Challenges for skilling the Indian youth

Challenges In Indian Skills Development Efforts

  • Mobilisation
  • Pro-active participation by the industries and the employers 
  • Scalability
  • The mismatch between youth aspirations and jobs
  • Shortage of training infrastructure

The Indian skill sector was languishing at just 2.8 lakh apprentices annually till 2010, which was almost half the number of skilled apprentices that the country had annual provisions for. But the subsequent amendments to the obsolete Apprenticeship act of 1961 and the establishment of a number of driving and implementing bodies under the auspices of various central ministries saw the reforming of the structure of the skilling ecosystem of the country. The Government has high aspirations of achieving around 50 lakh apprentices by 2020 and thus multiply the productivity in the industries by a huge extent and reap all the economic advantages that this would offer to the country as a result.

Challenges :

There are numerous challenges which persist and pose a roadblock in the pathway of skilling the indigenous youth with dextrosity. These can be discussed under the following headers. 
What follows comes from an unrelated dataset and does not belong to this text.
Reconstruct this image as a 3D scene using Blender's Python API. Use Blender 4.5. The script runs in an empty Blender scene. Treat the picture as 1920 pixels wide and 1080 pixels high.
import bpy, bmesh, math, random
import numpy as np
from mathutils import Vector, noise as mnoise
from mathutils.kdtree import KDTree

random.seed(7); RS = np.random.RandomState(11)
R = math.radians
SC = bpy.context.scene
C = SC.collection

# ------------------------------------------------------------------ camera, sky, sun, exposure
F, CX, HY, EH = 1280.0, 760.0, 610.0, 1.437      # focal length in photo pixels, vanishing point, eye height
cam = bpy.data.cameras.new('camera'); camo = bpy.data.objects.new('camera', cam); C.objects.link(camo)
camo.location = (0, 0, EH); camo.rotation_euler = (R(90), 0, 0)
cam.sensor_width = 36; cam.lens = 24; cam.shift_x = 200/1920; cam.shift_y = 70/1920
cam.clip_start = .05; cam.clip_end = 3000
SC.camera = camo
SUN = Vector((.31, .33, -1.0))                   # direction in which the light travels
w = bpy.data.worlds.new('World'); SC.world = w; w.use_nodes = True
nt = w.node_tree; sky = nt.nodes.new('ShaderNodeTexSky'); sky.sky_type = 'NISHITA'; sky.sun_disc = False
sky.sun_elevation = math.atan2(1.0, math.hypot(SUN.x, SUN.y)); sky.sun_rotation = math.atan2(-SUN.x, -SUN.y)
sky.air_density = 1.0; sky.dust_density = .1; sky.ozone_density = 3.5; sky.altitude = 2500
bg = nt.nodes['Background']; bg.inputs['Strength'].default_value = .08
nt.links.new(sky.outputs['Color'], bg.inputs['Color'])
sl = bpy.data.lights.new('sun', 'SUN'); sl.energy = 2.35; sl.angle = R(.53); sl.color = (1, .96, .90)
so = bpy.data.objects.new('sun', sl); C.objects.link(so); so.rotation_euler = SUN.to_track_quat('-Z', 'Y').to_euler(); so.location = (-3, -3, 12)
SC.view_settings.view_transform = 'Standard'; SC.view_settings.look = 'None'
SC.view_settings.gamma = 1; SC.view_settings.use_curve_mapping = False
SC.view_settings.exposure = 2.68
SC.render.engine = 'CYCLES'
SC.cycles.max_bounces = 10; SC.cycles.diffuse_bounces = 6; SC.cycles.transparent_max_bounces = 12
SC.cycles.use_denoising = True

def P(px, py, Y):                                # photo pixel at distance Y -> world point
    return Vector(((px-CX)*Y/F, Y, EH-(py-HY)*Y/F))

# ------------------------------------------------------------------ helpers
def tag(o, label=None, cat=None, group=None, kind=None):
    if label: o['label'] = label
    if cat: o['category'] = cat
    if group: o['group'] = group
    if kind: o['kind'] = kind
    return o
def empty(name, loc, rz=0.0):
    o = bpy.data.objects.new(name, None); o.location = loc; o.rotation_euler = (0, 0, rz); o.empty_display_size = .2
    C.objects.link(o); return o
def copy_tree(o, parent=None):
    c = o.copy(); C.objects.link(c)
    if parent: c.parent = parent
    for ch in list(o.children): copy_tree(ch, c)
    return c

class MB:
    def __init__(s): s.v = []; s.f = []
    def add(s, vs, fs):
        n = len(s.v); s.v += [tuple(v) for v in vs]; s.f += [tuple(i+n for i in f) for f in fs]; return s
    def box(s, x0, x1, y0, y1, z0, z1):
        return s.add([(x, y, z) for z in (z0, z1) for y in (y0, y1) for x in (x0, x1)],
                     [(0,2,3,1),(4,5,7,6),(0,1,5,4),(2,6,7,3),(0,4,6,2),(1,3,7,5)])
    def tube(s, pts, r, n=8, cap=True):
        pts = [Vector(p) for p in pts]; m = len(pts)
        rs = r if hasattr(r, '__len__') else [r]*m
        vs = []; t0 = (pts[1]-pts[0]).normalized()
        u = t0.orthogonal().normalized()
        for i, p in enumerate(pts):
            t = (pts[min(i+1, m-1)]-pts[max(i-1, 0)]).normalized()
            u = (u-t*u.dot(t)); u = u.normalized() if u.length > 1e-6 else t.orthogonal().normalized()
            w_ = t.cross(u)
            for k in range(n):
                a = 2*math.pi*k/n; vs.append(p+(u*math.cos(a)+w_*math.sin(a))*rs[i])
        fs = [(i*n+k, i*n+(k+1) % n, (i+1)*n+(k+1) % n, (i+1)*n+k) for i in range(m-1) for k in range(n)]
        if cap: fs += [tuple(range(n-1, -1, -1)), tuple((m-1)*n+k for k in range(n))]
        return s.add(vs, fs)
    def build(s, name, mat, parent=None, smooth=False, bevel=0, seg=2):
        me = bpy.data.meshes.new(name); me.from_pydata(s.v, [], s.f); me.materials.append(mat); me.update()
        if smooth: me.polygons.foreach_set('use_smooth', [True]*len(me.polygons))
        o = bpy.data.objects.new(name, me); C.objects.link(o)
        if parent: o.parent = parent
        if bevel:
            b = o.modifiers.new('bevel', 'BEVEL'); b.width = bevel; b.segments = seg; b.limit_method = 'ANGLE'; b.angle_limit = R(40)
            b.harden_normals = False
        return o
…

    • Mobilisation: One of the primary challenges that remain is the mobilisation of students to get trained under these apprenticeship programs. The lack of enthusiasm of the youth towards skilling initiatives has been driven by the traditional mindsets, low salaries during their entry in the professional sector as well as shortage of recognition linked with the long-term premium associated with skilling, inability to pay for the required training sessions and illiteracy as well as delinquency.
    • Pro-active participation by the industries and the employers: Since the skilling sector in India was unorganised and fragmented, there was low enthusiasm on the part of the employers and industry bodies to recognise whether a worker has picked up the required skill-sets while being in the work environment or has assimilated them through formal training. Thus, the skill premium or any form of financial incentive linked with it is minimum. Large companies like L&T have their own skilling centres which provide industry-specific skills to their employees. In India, where about 93% of the employment comes from the unorganised sector, it is extremely crucial to create awareness amongst the employers and sensitise them on occupational standards, job roles and qualification packs. The challenge also persists in popularising the skilling initiatives to increase its reach and impact the skill development exercise in a positive way.
    • Scalability: It is extremely important to scale up and provide alignment to the aspirations of jobs. This could be done by obtaining the perfect training partners which might also involve third party aggregators, creating an effective stakeholder management as well as obtaining enthusiasm and participation from the corporate sector who were yet to comprehend the opportunity that the skilling initiatives provide. Considering the fact that the industries and markets have a variation in performance and operations from state to state, it is important to identify the right kind of training partner who can fit in the requirement posed by the skilling ecosystem and scaling them up to meet the actual demand.
    • The mismatch between youth aspirations and jobs: Skill gap studies conducted by the NSDC exhibit a harrowing picture and proper alignment of aspirations vis-a-vis jobs on offer could be achieved through proper counselling sessions. The stakeholders need to collaborate effectively to create such a symbiotic relationship amongst students to fill the classroom as well as take up necessary job roles based on their skills.
    • Shortage of training infrastructure: The Indian services sector has seen a huge proliferation in job creation owing to lesser capital expenditure and thus has encountered a considerable amount of development in the training infrastructure. The manufacturing sector is yet to obtain a similar kind of focus. The shortage of training infrastructure is definitely stunting the growth of the skilling initiatives across India. 
    • Labour laws: The Indian labour laws are quite stringent and considered complex and have been regarded as significantly responsible for the lower growth in employment, lesser per capita income as well as the sluggish economic development of the nation as a whole.
    • Minimum wages: Though most of the organised sector does not suffer from this, 93% of all employment happens under the unorganised sector in India. This sector observes concerns over minimum wages due to the lack of awareness, an ample number of the workforce after the same job and the employers’ unwillingness to pay the scheduled minimum wages. 






These challenges should be combatted with efficiency to develop the prolific skilling ecosystem for the country that can nurture the industries by providing a competent and energetic workforce.